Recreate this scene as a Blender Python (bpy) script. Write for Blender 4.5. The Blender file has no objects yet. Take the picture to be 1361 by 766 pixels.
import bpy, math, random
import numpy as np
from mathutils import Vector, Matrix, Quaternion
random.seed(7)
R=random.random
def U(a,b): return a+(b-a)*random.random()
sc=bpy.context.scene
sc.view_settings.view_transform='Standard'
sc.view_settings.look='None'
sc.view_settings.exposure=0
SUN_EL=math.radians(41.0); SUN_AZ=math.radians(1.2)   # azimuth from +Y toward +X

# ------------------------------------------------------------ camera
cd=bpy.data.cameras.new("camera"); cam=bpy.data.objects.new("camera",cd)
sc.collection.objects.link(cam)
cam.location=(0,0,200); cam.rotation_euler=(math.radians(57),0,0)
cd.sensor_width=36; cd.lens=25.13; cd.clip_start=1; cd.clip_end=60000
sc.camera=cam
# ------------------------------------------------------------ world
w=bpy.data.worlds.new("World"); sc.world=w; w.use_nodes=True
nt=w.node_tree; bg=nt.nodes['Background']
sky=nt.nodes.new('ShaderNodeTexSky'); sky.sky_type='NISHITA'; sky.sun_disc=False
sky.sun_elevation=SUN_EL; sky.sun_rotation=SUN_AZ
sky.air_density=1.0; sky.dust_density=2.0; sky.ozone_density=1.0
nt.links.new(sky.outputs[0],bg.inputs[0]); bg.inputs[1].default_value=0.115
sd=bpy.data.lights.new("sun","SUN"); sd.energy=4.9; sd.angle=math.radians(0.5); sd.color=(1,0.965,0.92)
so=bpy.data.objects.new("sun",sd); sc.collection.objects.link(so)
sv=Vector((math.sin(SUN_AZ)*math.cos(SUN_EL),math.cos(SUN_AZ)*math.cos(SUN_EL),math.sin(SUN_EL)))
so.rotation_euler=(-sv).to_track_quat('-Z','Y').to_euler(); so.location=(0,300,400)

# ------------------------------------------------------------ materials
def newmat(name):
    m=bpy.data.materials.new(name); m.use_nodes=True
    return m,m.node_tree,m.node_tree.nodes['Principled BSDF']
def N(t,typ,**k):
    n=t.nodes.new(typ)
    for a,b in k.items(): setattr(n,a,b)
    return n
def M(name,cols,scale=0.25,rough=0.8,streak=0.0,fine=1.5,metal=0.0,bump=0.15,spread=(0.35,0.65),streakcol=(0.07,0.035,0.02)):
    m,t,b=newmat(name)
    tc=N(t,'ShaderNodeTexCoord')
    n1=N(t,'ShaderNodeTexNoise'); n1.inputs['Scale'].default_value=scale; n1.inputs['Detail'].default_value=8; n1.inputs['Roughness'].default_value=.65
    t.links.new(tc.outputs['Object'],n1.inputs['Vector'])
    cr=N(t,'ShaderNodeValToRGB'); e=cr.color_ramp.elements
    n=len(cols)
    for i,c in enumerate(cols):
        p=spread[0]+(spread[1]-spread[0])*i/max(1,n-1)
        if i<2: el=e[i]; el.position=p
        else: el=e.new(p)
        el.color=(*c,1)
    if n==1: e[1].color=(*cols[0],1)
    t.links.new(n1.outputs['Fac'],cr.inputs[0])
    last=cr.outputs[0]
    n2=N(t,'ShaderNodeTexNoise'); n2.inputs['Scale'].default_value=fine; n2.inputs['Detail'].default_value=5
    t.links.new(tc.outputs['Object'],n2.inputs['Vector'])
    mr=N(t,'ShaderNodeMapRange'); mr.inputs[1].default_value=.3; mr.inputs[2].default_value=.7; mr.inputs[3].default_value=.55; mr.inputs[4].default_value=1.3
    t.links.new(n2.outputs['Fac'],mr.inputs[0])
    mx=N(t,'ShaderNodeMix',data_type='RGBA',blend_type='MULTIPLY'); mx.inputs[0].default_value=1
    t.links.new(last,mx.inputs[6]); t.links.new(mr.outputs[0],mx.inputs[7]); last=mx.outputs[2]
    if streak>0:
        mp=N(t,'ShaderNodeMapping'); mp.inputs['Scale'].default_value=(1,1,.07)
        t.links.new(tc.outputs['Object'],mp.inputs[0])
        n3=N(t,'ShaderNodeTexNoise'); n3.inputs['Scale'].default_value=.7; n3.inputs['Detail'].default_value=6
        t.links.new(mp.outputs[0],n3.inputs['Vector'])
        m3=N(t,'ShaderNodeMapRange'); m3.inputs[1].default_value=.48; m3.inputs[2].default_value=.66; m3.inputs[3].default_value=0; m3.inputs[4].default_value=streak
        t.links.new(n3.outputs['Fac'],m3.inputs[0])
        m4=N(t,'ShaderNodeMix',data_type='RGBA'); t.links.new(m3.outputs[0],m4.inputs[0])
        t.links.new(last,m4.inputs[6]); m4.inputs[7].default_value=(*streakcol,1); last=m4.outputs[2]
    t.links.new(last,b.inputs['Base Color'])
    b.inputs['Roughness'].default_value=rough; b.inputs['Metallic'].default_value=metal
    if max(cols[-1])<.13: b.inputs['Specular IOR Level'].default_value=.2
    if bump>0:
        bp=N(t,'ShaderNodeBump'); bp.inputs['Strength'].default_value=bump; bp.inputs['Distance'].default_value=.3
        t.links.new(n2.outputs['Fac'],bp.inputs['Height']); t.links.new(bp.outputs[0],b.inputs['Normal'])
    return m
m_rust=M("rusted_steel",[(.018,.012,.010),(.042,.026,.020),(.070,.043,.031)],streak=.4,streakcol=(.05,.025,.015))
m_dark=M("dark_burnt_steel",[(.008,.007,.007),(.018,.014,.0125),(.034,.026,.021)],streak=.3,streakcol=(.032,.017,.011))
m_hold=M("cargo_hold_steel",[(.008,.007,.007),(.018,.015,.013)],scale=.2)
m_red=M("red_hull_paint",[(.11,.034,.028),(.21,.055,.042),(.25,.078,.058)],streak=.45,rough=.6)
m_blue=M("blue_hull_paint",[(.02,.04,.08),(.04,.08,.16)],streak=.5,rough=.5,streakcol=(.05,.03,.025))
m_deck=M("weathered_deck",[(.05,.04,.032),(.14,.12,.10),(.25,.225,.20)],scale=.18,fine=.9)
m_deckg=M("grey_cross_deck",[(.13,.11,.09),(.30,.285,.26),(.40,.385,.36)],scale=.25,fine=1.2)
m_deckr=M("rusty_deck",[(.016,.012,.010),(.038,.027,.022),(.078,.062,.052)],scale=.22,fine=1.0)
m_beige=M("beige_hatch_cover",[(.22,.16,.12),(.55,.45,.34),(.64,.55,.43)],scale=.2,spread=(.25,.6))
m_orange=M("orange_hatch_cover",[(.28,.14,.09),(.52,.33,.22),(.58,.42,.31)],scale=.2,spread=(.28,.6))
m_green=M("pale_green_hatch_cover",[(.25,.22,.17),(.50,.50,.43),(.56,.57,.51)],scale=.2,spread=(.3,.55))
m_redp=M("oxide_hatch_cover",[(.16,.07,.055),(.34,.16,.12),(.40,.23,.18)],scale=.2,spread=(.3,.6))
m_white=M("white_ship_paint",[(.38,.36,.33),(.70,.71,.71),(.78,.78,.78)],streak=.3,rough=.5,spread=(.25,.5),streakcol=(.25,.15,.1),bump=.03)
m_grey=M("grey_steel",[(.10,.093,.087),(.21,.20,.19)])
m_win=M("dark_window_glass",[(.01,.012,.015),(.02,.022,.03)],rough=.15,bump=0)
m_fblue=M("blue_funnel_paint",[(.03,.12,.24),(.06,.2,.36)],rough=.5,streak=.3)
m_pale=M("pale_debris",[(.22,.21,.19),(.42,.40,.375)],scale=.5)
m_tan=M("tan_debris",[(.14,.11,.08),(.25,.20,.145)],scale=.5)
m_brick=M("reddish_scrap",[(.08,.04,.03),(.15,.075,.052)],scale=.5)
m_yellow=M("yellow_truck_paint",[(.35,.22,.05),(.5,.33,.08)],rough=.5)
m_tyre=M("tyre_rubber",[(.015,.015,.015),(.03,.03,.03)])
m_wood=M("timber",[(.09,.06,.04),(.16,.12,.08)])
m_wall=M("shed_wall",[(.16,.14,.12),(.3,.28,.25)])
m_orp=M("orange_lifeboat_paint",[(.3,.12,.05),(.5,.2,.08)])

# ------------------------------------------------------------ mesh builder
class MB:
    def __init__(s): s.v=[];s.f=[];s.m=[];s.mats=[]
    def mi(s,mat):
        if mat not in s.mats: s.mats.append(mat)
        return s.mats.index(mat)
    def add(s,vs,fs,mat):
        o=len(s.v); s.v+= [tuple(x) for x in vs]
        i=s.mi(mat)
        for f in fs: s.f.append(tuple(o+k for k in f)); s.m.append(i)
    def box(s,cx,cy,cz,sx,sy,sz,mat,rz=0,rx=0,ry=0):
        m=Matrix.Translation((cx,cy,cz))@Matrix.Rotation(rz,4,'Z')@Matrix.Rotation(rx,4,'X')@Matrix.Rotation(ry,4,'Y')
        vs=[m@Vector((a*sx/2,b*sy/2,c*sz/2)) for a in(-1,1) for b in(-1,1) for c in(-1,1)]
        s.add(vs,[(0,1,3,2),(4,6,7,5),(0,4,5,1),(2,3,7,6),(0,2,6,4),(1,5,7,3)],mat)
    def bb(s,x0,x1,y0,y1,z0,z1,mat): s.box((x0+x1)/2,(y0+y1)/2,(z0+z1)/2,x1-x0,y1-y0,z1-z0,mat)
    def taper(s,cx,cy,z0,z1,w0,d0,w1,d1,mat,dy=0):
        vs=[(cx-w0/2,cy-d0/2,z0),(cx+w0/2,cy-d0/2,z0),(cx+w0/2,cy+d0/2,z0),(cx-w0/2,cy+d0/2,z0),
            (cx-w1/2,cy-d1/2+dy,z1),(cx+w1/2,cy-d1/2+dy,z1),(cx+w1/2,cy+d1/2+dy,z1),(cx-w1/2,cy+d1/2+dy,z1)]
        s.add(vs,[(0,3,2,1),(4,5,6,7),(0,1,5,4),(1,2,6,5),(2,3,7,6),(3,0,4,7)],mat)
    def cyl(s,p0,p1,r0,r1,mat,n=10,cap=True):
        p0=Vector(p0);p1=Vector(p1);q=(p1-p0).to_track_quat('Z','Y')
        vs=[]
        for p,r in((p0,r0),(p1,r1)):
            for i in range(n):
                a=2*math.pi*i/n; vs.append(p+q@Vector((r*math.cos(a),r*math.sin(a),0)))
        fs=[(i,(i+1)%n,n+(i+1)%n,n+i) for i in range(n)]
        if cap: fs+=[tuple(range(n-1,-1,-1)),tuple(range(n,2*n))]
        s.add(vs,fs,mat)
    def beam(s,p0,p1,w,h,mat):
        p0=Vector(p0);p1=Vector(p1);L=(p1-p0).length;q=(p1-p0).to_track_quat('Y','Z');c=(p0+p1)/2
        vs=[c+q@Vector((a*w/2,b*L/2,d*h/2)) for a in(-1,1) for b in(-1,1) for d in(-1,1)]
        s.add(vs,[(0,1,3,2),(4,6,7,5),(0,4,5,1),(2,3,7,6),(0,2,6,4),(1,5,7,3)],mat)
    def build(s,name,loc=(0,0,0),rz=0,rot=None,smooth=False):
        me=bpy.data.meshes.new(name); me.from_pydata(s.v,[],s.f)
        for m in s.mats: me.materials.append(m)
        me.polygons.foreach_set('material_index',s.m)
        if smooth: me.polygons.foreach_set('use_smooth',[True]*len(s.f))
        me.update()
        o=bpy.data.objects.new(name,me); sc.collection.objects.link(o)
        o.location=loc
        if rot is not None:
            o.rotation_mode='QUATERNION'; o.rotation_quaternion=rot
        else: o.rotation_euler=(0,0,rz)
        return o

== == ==

* [TASK PROMPT] Return the lines above precisely as they appear, beginning at the first line and ending at the line with "from +Y toward +X", and nothing after it.

* [TASK RESPONSE]
Recreate this scene as a Blender Python (bpy) script. Write for Blender 4.5. The Blender file has no objects yet. Take the picture to be 1361 by 766 pixels.
import bpy, math, random
import numpy as np
from mathutils import Vector, Matrix, Quaternion
random.seed(7)
R=random.random
def U(a,b): return a+(b-a)*random.random()
sc=bpy.context.scene
sc.view_settings.view_transform='Standard'
sc.view_settings.look='None'
sc.view_settings.exposure=0
SUN_EL=math.radians(41.0); SUN_AZ=math.radians(1.2)   # azimuth from +Y toward +X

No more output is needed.